Buried in wheat

Buried in wheat

Farm and Ranch August 13, 2009 USDA’s August crop report showed a total U.S. wheat crop this year three percent larger than expected in July. And even though a crop of nearly 2.2 billion bushels is 18 percent smaller than in 2008, ending stocks of wheat next May are forecast to be 743 million bushels compared to 667 million this past marketing year. The increase coming in hard wheats while soft wheat supplies are forecast to decline year- to-year.

World wheat ending stocks also grew in this latest USDA report to 183 million metric tons, about 12 million tons more than this past year.

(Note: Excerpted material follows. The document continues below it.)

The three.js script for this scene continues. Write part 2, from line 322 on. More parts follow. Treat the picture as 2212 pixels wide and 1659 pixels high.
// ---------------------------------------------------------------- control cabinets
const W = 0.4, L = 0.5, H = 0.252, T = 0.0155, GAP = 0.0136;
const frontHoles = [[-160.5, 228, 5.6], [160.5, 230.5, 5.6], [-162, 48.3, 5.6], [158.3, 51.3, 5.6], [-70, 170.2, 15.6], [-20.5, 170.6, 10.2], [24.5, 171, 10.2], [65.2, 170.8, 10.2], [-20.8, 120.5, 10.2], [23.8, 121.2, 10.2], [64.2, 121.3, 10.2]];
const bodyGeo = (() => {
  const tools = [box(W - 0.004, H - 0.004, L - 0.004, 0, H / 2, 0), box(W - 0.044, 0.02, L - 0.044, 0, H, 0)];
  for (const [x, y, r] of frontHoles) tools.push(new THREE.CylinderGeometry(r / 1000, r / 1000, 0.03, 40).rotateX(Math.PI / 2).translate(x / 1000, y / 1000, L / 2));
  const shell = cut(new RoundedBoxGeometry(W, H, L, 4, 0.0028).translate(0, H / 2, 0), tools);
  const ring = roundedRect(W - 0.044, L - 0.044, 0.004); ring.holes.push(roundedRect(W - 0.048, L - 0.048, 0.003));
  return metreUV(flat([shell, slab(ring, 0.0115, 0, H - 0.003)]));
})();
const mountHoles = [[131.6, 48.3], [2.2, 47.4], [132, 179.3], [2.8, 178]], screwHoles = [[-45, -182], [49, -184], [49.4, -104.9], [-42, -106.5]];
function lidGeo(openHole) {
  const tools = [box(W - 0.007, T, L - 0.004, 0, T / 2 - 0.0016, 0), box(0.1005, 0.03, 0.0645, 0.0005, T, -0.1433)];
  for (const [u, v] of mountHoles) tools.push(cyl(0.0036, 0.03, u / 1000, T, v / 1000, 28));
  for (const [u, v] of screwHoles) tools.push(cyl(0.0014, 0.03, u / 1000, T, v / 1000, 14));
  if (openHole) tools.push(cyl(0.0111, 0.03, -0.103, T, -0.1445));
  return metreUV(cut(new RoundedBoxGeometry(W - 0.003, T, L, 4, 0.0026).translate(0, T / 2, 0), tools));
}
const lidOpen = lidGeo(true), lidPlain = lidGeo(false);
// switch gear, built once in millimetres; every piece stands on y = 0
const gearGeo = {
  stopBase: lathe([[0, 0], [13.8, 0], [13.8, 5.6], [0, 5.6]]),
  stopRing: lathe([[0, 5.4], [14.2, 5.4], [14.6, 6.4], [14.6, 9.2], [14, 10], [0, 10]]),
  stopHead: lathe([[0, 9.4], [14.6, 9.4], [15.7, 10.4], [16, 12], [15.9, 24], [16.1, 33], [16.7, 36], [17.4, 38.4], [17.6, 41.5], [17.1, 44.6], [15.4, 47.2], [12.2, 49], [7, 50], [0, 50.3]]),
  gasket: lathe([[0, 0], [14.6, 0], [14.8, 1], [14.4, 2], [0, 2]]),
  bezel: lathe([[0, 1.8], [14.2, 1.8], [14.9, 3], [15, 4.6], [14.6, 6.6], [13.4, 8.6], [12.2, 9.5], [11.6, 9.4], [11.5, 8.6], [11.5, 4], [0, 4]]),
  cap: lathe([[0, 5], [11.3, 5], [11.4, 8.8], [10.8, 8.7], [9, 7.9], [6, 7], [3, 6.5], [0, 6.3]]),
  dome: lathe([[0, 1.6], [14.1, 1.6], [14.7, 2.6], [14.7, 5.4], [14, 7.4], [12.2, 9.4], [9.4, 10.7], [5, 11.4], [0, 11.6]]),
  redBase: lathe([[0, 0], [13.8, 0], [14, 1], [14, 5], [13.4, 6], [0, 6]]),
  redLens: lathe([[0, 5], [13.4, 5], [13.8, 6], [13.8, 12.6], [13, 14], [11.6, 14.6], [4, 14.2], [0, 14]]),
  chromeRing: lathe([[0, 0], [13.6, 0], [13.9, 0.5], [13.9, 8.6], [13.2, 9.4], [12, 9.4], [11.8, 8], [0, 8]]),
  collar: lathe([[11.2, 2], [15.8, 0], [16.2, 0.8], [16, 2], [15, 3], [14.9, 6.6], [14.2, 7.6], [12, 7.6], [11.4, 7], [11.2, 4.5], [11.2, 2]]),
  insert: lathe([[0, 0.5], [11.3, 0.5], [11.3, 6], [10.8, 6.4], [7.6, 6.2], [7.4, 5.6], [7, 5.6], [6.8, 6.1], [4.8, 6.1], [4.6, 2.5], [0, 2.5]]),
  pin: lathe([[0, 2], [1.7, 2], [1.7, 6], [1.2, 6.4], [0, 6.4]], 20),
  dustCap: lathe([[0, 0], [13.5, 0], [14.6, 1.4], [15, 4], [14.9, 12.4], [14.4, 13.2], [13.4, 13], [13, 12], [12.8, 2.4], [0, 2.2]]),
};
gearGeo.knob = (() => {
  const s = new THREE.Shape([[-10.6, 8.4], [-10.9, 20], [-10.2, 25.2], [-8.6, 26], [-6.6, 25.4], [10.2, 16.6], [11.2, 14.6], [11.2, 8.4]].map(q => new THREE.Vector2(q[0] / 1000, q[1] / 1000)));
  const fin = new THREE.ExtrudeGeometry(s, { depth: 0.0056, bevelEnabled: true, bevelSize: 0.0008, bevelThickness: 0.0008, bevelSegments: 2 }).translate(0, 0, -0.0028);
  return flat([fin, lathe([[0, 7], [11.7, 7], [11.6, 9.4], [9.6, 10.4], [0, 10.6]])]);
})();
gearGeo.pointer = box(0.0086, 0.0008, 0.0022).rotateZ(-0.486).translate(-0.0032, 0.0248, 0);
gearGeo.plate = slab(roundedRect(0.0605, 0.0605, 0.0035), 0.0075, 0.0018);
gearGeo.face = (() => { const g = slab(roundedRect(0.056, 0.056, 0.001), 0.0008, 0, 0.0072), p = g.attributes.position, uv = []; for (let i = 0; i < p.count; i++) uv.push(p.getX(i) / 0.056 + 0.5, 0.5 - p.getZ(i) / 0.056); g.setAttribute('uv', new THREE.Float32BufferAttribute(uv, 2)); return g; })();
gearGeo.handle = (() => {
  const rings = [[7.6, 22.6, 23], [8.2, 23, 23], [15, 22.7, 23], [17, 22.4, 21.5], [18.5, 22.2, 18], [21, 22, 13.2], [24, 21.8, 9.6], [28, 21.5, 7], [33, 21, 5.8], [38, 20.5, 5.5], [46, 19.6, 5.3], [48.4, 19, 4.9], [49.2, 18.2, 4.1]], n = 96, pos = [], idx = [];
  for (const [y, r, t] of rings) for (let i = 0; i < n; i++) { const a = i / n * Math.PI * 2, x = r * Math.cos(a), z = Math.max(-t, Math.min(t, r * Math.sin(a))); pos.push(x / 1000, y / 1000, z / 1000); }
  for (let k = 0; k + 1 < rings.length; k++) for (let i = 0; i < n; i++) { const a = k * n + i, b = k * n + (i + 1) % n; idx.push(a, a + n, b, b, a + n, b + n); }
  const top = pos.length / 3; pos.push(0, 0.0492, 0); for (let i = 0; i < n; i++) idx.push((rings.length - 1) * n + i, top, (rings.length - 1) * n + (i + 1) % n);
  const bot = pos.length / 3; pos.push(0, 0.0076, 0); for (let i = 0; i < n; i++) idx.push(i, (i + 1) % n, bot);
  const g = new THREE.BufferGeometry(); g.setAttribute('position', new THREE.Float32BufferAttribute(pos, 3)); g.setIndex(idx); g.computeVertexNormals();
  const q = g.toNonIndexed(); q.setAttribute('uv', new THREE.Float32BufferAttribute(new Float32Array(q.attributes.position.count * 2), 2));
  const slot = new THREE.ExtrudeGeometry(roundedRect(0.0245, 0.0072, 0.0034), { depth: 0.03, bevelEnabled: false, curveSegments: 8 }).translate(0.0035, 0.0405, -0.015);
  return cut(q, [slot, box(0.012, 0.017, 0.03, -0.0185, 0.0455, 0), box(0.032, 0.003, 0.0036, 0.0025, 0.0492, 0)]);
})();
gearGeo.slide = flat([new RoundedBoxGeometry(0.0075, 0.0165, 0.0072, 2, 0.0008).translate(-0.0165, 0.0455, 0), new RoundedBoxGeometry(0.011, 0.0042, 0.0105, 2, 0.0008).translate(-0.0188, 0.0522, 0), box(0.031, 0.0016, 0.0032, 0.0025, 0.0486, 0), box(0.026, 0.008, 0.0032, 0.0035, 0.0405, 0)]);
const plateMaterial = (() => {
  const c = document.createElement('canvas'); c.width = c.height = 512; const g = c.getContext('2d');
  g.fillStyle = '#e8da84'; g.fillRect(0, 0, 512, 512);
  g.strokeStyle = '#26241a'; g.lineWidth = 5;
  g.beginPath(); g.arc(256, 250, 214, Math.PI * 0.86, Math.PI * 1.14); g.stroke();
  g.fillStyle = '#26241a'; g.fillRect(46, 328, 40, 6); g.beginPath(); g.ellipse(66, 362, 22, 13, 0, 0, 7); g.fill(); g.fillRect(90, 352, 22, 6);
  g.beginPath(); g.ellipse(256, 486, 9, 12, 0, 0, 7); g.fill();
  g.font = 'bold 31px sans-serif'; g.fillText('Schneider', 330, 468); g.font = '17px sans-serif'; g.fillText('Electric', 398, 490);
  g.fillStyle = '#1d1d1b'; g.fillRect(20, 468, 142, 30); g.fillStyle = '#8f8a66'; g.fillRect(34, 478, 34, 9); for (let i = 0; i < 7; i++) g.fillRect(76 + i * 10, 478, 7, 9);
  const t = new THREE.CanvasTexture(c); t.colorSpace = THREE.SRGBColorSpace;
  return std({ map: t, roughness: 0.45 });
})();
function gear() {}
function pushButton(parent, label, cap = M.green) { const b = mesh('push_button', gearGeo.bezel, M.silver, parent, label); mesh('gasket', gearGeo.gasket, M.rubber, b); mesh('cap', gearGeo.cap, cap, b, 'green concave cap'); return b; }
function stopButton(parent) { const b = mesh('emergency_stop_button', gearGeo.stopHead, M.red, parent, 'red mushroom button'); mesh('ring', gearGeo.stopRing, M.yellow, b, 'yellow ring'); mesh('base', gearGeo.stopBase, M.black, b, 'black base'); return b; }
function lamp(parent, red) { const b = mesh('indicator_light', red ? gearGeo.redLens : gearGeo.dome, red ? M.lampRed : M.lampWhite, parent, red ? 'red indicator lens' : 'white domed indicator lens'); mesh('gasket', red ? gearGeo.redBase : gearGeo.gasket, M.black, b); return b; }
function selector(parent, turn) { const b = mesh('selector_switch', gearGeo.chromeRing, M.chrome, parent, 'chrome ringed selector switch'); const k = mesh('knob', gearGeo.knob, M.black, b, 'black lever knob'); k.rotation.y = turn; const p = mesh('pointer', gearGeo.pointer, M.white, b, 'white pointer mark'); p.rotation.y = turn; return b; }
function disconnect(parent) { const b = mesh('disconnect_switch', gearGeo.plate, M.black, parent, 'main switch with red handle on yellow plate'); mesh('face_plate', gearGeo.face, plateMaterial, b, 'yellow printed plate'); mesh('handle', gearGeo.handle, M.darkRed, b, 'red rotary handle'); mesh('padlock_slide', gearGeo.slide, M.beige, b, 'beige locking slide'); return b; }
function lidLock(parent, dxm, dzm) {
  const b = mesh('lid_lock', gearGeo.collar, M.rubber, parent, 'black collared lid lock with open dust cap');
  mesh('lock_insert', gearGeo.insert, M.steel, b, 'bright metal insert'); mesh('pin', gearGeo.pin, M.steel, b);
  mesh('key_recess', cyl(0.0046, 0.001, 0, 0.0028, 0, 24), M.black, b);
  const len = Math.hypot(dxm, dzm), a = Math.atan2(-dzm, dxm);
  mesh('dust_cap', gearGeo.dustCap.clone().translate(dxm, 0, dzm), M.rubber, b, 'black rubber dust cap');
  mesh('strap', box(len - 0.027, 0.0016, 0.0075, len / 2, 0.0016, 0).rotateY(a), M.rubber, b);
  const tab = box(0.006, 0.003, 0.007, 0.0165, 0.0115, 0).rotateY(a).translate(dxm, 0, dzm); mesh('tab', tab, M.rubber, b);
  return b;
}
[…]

Peter Georgantones with Investment Trading Services in Bloomington, Minnesota, told a Minneapolis Grain Exchange teleconference Wednesday that we are buried in wheat.

Georgantones: “I feel like we are going down towards $4.50 in Chicago and Minneapolis I feel is going to be headed down towards $4.75 or $5.00 easily. It is the one market where it is going to be hard to make a bullish case for wheat in the next 12 months unless something changes.”

USDA lowered its season average wheat price projection a dime to $5.20 a bushel.

Compared to July the USDA actually increased its yield forecasts for spring wheat in Washington, Oregon and Idaho and upped winter wheat yields by a bushel an acre in Oregon and Washington.

I’m Bob Hoff and that’s the Northwest Farm and Ranch Report on the Northwest Ag Information Network.